Women farmers in Bangladesh are being denied access to vital farming subsidies because of a bureaucratic loophole.

Many are unable to access fertiliser, diesel, cash assistance and other government subsidies for farmers because the land they work is registered in their husband’s name.

Almost half of all farmers in Bangladesh are women. The number of women in farming has risen over the past decade, while the number of men has fallen as they have gone in search of jobs in cities and abroad.

To access the farming assistance, farmers have to present their Agriculture Input Assistance Card (AIAC) to the government.
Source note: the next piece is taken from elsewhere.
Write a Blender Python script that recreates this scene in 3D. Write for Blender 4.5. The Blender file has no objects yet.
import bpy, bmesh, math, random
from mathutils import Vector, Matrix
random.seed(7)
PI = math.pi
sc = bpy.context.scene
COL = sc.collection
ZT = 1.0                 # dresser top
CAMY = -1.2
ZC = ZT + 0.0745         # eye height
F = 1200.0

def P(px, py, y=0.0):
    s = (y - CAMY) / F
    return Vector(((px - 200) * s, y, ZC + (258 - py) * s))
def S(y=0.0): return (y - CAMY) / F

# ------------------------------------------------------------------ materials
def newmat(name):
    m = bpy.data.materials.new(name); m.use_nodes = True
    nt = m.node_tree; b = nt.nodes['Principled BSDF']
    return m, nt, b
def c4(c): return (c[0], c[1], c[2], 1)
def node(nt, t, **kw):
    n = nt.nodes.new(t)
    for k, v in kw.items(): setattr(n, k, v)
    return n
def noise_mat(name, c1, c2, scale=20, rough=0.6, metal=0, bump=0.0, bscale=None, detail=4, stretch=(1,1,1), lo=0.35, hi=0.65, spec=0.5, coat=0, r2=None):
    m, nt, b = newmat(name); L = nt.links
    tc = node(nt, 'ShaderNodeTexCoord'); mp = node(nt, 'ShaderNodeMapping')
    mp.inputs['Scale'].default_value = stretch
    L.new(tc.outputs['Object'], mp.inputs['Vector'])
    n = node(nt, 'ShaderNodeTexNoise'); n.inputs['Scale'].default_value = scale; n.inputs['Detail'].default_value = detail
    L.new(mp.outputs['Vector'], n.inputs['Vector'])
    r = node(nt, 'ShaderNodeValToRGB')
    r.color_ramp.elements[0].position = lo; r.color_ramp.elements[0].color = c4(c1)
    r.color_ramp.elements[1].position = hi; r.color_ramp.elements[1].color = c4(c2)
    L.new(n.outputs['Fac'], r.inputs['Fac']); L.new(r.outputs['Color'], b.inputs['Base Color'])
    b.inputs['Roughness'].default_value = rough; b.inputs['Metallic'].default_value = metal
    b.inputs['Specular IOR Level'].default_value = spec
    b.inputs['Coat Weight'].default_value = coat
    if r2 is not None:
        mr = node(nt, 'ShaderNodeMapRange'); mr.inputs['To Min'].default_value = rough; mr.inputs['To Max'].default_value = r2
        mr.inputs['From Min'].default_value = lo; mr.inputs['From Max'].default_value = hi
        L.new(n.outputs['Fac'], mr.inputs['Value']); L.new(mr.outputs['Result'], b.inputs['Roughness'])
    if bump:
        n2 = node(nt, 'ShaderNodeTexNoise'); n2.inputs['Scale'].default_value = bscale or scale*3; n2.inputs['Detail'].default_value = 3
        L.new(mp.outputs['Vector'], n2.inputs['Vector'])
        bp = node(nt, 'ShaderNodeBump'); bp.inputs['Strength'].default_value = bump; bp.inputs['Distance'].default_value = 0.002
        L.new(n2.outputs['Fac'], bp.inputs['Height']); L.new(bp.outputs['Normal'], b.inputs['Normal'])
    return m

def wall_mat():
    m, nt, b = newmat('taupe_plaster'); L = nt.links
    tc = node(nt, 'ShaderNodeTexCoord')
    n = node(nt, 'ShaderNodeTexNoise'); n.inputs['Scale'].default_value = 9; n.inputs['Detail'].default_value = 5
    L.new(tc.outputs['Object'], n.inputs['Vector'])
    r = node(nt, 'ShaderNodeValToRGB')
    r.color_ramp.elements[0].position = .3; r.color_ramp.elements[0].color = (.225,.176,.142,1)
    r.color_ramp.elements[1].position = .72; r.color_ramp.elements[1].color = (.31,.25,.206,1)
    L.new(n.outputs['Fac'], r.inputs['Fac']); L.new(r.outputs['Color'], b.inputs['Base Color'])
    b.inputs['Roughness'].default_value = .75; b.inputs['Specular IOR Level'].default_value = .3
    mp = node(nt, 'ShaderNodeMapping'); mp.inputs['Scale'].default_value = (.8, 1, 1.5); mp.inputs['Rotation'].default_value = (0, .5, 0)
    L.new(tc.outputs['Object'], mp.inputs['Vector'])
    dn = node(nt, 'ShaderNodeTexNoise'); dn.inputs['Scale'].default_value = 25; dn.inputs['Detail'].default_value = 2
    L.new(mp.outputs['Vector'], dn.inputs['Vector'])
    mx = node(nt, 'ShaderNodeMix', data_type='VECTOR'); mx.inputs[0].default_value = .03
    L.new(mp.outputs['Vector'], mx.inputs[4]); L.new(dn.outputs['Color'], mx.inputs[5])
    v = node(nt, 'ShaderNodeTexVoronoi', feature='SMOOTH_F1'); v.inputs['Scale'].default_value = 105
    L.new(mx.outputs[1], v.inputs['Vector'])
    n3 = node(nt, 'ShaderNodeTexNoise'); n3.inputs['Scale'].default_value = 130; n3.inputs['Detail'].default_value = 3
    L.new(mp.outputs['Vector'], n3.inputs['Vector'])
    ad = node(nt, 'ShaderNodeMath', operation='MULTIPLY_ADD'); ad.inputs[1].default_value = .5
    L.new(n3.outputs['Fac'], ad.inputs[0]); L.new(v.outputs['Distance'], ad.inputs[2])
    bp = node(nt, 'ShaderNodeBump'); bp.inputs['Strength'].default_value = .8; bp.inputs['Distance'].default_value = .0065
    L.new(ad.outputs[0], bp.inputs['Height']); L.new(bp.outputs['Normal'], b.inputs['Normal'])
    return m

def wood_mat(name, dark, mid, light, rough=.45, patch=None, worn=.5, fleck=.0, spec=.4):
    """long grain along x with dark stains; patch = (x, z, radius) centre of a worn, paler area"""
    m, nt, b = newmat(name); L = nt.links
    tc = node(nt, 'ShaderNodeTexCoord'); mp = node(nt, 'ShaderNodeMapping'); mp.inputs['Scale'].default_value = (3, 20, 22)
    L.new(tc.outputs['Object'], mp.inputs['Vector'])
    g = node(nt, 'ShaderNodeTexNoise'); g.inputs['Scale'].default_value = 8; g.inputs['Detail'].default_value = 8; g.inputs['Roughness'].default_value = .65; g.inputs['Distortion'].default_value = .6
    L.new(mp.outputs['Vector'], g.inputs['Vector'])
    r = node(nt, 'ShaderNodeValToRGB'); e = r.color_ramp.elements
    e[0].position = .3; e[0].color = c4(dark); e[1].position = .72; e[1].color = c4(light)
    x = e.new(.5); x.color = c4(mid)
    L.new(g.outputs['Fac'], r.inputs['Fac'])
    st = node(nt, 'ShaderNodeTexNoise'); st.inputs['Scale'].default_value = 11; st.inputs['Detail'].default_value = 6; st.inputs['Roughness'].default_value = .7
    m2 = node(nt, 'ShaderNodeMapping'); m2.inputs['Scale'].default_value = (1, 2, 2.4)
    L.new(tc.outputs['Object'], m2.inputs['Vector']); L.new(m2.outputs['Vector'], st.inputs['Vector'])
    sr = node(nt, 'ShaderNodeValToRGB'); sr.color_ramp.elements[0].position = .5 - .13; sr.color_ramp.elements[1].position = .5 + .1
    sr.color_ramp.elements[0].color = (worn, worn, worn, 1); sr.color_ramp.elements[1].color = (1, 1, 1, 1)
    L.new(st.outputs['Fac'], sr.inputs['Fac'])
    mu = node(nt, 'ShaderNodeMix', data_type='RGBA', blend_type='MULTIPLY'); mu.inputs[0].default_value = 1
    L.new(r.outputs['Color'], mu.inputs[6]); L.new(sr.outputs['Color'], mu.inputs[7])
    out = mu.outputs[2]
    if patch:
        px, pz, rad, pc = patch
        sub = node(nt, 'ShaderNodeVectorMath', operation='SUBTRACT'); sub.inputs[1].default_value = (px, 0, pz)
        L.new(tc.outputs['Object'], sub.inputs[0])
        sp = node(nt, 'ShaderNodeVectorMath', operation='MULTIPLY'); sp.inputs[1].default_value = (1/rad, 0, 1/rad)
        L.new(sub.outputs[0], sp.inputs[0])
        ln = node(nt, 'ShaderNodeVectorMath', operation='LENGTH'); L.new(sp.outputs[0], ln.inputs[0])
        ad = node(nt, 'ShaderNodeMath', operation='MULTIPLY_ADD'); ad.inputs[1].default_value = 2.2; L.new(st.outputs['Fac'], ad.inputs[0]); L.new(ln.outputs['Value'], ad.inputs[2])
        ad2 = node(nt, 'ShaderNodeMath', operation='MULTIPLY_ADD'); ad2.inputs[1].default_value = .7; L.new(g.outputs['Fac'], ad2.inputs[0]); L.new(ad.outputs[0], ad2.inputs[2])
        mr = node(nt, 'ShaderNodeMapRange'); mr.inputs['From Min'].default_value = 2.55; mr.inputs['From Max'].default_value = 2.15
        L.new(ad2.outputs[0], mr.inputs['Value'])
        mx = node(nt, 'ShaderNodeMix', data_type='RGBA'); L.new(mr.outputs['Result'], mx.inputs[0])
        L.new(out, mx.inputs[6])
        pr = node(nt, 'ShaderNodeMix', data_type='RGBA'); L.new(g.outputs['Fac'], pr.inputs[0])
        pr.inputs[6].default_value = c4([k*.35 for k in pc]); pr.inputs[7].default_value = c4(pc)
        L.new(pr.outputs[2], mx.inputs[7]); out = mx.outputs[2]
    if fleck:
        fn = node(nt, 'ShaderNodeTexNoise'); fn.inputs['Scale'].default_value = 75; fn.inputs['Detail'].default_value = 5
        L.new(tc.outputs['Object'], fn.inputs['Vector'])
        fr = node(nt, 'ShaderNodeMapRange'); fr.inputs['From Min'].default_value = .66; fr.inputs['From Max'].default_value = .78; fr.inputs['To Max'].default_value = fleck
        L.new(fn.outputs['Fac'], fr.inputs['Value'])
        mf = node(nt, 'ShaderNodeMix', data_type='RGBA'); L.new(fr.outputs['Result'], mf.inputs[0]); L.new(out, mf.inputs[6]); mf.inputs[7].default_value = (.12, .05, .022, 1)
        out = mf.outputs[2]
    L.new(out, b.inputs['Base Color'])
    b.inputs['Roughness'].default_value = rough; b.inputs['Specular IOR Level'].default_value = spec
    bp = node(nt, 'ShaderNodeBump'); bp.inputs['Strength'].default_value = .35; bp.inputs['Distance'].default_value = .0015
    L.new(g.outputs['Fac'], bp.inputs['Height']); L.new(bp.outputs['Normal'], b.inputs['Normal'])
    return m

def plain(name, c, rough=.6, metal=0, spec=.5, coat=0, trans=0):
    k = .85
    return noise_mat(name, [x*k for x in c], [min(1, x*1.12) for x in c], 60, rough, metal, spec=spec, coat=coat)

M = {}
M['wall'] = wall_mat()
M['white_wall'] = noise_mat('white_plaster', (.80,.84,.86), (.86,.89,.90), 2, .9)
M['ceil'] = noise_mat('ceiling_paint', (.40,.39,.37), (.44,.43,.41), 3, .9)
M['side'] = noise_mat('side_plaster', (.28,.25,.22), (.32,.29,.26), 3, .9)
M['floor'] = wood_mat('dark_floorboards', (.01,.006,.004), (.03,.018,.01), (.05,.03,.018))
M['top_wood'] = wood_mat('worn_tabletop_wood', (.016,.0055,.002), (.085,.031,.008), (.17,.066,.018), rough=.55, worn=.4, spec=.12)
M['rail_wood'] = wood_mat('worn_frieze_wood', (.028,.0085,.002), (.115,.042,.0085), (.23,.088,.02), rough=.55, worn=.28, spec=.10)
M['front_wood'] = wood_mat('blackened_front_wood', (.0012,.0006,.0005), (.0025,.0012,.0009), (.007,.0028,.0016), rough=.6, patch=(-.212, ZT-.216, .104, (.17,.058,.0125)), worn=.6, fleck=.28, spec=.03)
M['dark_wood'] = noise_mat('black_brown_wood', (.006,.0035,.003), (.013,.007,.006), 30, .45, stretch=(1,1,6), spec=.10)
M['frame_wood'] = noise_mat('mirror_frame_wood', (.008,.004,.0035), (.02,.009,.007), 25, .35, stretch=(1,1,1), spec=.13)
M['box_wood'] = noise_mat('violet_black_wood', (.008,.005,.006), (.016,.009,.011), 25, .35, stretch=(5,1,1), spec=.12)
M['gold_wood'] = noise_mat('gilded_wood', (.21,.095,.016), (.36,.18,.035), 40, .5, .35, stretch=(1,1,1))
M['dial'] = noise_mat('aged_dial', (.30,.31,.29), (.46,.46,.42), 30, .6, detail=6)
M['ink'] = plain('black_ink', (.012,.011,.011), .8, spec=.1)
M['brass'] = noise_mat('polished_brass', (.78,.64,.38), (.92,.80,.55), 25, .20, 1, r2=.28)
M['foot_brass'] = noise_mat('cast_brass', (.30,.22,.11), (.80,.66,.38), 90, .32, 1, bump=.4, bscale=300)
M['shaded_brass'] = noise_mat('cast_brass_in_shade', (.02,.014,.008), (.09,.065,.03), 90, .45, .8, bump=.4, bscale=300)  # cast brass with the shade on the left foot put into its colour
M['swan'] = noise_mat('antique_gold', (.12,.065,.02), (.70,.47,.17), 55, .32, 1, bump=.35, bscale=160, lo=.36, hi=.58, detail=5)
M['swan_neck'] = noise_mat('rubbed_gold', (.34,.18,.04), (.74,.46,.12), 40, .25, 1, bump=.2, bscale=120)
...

Sharmind Neelormi, an associate economics professor at Jahangir Nagar University in Dhaka, who has studied gender trends in farming, said:

“In order to recognize the role of the real food heroines of the country, the government must revise its policy related to AIAC. Ownership of land cannot be the main criteria for distributing AIAC.”

Aloka Rani, a 45-year-old female farmer from Rangpur District, began farming after her husband’s death a decade ago.

She said: “When I go to buy fertilizer, I am served last, and I face difficulties in hiring day labourers because in the village powerful males mock labourers who work under women.”

A bank declined to give her a loan, too, because her land is registered under her husband’s name.